- Kari Norman
Economist
Canada: 4 in 5 Job Losses in July Felt by Youth
Highlights
- Total Canadian employment declined in July 2025 by 41k jobs, on the back of June’s employment growth of 83k. Today’s print surprised economic forecasters who anticipated growth of 10k. The unemployment rate was unchanged at 6.9%.
- Total hours worked in July were little changed, at -0.2% month-over-month and +0.3% year-over-year. Average hourly wage growth increased 3.3% y/y in July. Table 1 summarizes key data.
Comments
The Canadian labour market in July gave back about half the outsized gain realized in the month prior, at -41k jobs. Job losses were felt heavily in the construction sector (-22k), raising potential concerns about the future of homebuilding amid an ongoing housing crisis. Employment in the public sector was little changed (+4k) despite announcements of federal government belt tightening. The loss of 51k full-time jobs in July reversed nearly all the gains made in the first half of the year.

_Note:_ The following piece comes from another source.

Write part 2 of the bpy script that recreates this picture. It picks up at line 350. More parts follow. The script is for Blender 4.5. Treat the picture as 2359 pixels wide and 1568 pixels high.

The unemployment rate held steady for prime aged workers (ages 25 to 54 years) at almost 6% in July. Despite the summer job market being in full swing, job losses were highly concentrated among youth (ages 15 to 24 years) at -34k jobs, while their unemployment rate reached nearly 15%, (graph 1).

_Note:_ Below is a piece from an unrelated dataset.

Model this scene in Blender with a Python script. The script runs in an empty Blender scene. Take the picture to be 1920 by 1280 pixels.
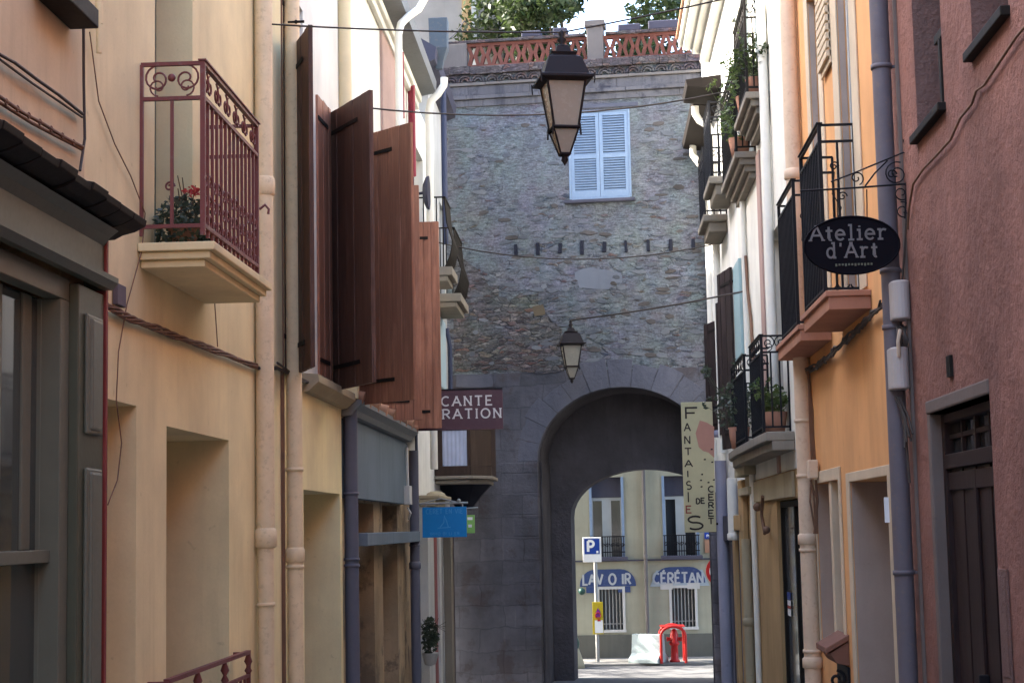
import bpy, math, random
from mathutils import Vector, Matrix
random.seed(7)
S = bpy.context.scene
COL = S.collection
R = math.radians
# ------------------------------------------------------------------ camera
F = 3200.0                      # focal length in pixels of a 1920 px wide frame
VPX, VPY, ROLL = 1121.0, 985.0, R(1.45)
CZ = 2.6                        # camera height above the square behind the gate; everything is built relative to it
def cv(px, py): return Vector(((px - 960) / F, (640 - py) / F, -1.0))
cY = cv(VPX, VPY).normalized()
up = Vector((-math.sin(ROLL), math.cos(ROLL), 0)); cZ = (up - cY * up.dot(cY)).normalized()
cX = cY.cross(cZ).normalized()
M3 = Matrix((cX, cY, cZ))       # camera vector -> world vector
cam = bpy.data.cameras.new('camera'); co = bpy.data.objects.new('camera', cam); COL.objects.link(co)
cam.sensor_width = 36; cam.lens = 36 * F / 1920; cam.clip_end = 2000; cam.clip_start = 0.1
co.matrix_world = Matrix.Translation((0, 0, CZ)) @ M3.to_4x4()
S.camera = co
def P(px, py, ax, val):
    d = M3 @ cv(px, py); return d * (val / d['xyz'.index(ax)])
# ------------------------------------------------------------------ light
SUN_DIR = Vector((-0.985, 0.17, 0)).normalized(); SUN_EL = R(36)
w = bpy.data.worlds.new('World'); S.world = w; w.use_nodes = True
nt = w.node_tree; bg = nt.nodes['Background']; sk = nt.nodes.new('ShaderNodeTexSky')
sk.sky_type = 'NISHITA'; sk.sun_disc = False; sk.sun_elevation = SUN_EL
sk.sun_rotation = math.atan2(SUN_DIR.x, SUN_DIR.y); sk.air_density = 1.0; sk.dust_density = 2.5; sk.ozone_density = 1.0
nt.links.new(sk.outputs[0], bg.inputs[0]); bg.inputs[1].default_value = 0.15
sl = bpy.data.lights.new('sun', 'SUN'); sl.energy = 3.6; sl.angle = R(0.5); sl.color = (1, .93, .82)
so = bpy.data.objects.new('sun', sl); COL.objects.link(so)
sd = Vector((SUN_DIR.x * math.cos(SUN_EL), SUN_DIR.y * math.cos(SUN_EL), math.sin(SUN_EL)))
so.rotation_euler = sd.to_track_quat('Z', 'Y').to_euler()
vs = S.view_settings; vs.view_transform = 'Standard'; vs.look = 'None'; vs.gamma = 1; vs.exposure = 3.0
# ------------------------------------------------------------------ materials
MT = {}
def newmat(name):
    m = bpy.data.materials.new(name); m.use_nodes = True; MT[name] = m
    n = m.node_tree.nodes; return m, n, m.node_tree.links, n['Principled BSDF']
def setc(s, c): s.default_value = (c[0], c[1], c[2], 1)
def noise(n, l, vec, scale, detail=4, rough=.6, stretch=None):
    if stretch:
        mp = n.new('ShaderNodeMapping'); mp.inputs['Scale'].default_value = stretch
        l.new(vec, mp.inputs['Vector']); vec = mp.outputs[0]
    t = n.new('ShaderNodeTexNoise'); t.inputs['Scale'].default_value = scale
    t.inputs['Detail'].default_value = detail; t.inputs['Roughness'].default_value = rough
    l.new(vec, t.inputs['Vector']); return t.outputs['Fac']
def ramp(n, l, fac, stops):
    r = n.new('ShaderNodeValToRGB'); e = r.color_ramp.elements
    e[0].position, e[1].position = stops[0][0], stops[-1][0]
    e[0].color = (*stops[0][1], 1); e[1].color = (*stops[-1][1], 1)
    for p, c in stops[1:-1]: q = e.new(p); q.color = (*c, 1)
    l.new(fac, r.inputs[0]); return r.outputs[0]
def mix(n, l, fac, a, b, mode='MIX'):
    m = n.new('ShaderNodeMix'); m.data_type = 'RGBA'; m.blend_type = mode
    for s, v in ((m.inputs[0], fac), (m.inputs[6], a), (m.inputs[7], b)):
        if isinstance(v, (int, float)): s.default_value = v
        elif isinstance(v, tuple): s.default_value = (*v, 1)
        else: l.new(v, s)
    return m.outputs[2]
def mth(n, l, op, a, b=0.0, clamp=False):
    m = n.new('ShaderNodeMath'); m.operation = op; m.use_clamp = clamp
    for s, v in ((m.inputs[0], a), (m.inputs[1], b)):
        if isinstance(v, (int, float)): s.default_value = v
        else: l.new(v, s)
    return m.outputs[0]
def bump(n, l, b, h, strength, dist=.01):
    q = n.new('ShaderNodeBump'); q.inputs['Strength'].default_value = strength; q.inputs['Distance'].default_value = dist
    l.new(h, q.inputs['Height']); l.new(q.outputs[0], b.inputs['Normal'])
def g(v): return (v, v, v)
def plaster(name, col, var=.16, grain=60, gb=.25, dist=.004, stain=.25, rough=.9, patch=None, stainc=None):
    m, n, l, b = newmat(name); tc = n.new('ShaderNodeTexCoord').outputs['Object']
    big = noise(n, l, tc, 1.1, 5); st = noise(n, l, tc, 3.0, 6, .65, (1, 1, .16)); fine = noise(n, l, tc, grain, 6, .7)
    lo = tuple(c * (1 - var) for c in col); hi = tuple(min(.9, c * (1 + var * .7)) for c in col)
    c = mix(n, l, ramp(n, l, big, [(.3, g(0)), (.7, g(1))]), lo, hi)
    dk = stainc or tuple(x * .55 for x in col)
    c = mix(n, l, mth(n, l, 'MULTIPLY', ramp(n, l, st, [(.5, g(0)), (.78, g(1))]), stain), c, dk)
    sk_ = noise(n, l, tc, 13, 5, .6); c = mix(n, l, mth(n, l, 'MULTIPLY', ramp(n, l, sk_, [(.66, g(0)), (.72, g(1))]), .35), c, dk)
    dr = noise(n, l, tc, 9.0, 4, .6, (1, 1, .045)); c = mix(n, l, mth(n, l, 'MULTIPLY', ramp(n, l, dr, [(.56, g(0)), (.74, g(1))]), stain * .7), c, dk)
    if patch:
        pn = noise(n, l, tc, 1.7, 7, .68)
        c = mix(n, l, ramp(n, l, pn, [(.53, g(0)), (.6, g(.75))]), c, patch)
    c = mix(n, l, .35, c, mix(n, l, fine, tuple(x * .75 for x in g(1)), g(1.15)), 'MULTIPLY')
    l.new(c, b.inputs['Base Color']); b.inputs['Roughness'].default_value = rough; b.inputs['Specular IOR Level'].default_value = .12
    h = mth(n, l, 'ADD', fine, mth(n, l, 'MULTIPLY', noise(n, l, tc, 9, 4), 1.6))
    bump(n, l, b, h, gb, dist); return m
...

Labour market conditions are gradually weakening, with the unemployment rate treading water at about 2 percentage points higher than the low achieved three years ago and fewer job openings to fill (graph 2). Long-term unemployment continued to rise, with 1 in 4 prime aged job searchers experiencing at least 6 months of unemployment. Permanent layoffs ticked up, albeit remaining below recessionary levels. Nevertheless, additional questions asked in the survey revealed that a whopping 96% of workers ages 25 to 64 reported being very confident, quite or somewhat confident in their employment prospects. Of those who were not very confident or not at all confident, their primary reasons were layoffs in the industry (28%), lack of skills, experience, education or credentials (14%) and tariff-related trade uncertainly (12%). Less than 7% selected automation or artificial intelligence (AI) as their primary reason.
Average wage growth held steady in the goods sector at 2.8% and increased marginally in the services sector to 3.5%, but both remain down from peaks of over 5% in 2024 (graph 3). Wages are expected to remain subdued through the remainder of 2025 as labour demand weakens.
Implications
Looking ahead, Canada remains in trade war purgatory, with US tariffs rising to 35% on non-CUSMA-compliant goods. The Bank of Canada held rates steady External link. for the third consecutive time last week, noting that Canada’s counter-tariffs could add up to 0.6 percentage points to inflation. But reading between the lines, it looks like the Bank is anticipating a return to monetary easing later this year, with two out of the three scenarios presented in the July Monetary Policy Report in favour of further cuts.